In February 1952, Roybal reported to the City Council that he received "complaints of 50 cases of police brutality against citizens in the last three months. "It appears to be a problem not only in my [Eastside] district but prevalent throughout the city," Roybal said to his colleagues in a quote in the Daily News. He demanded "corrective action" from William H. Parker that went unanswered.
Conclusion
These are just a handful of ways Roybal's professional and political work speaks to issues facing many Angelenos today. From housing discrimination and displacement to police brutality and public health, Roybal's years of public service in City Council illustrate the long trajectory of these battles in Los Angeles.
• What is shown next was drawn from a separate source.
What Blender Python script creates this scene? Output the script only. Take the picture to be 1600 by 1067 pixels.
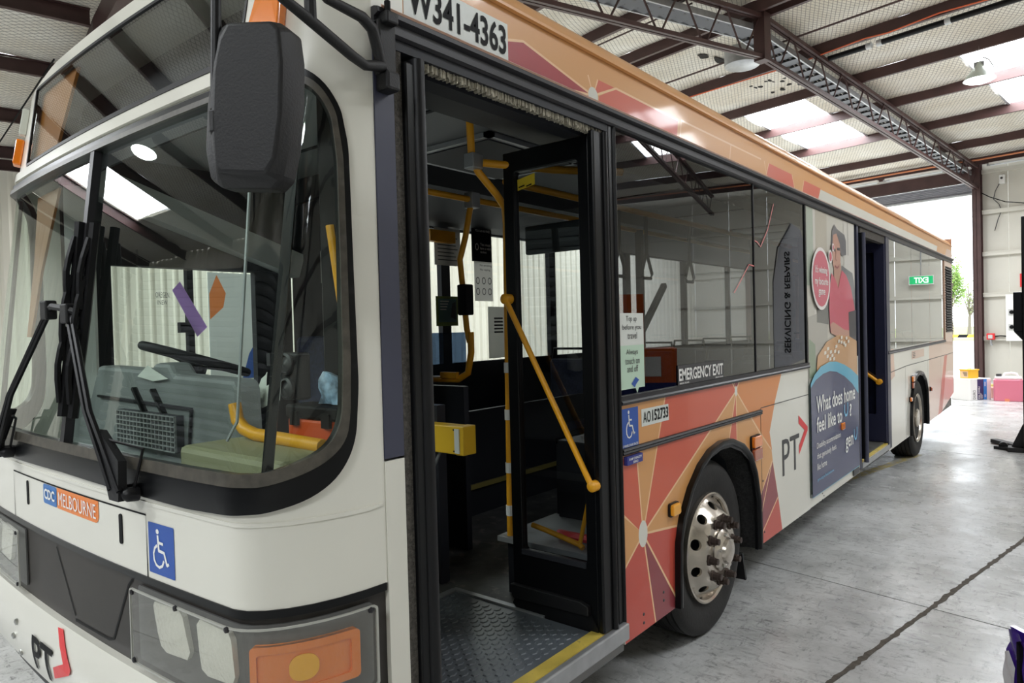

Roybal was a Mexican American pioneer, fighting for these issues on a City Council dominated by conservative voices. While his ability to effect significant change as one of the few progressive voices was limited, Roybal still managed to draw media attention (through public protests and hearings) to issues facing the heterogeneous 9th District. In the wise words of historian George J. Sánchez, "The legacy of Edward Roybal's time in the Los Angeles City Council is a blueprint for building multiracial political coalitions anchored by principled political practice as well as a deep desire to adequately represent the needs of all constituents in the district."
Author’s Note: My research for this article was originally undertaken for a possible project at LA Plaza de Cultura y Artes. Thank you to the La Plaza team, its former CEO John Echeveste, its advisory committee and curatorial consultant Jessica Hough for all the inspiration about the Councilman and Congressman Edward R. Roybal.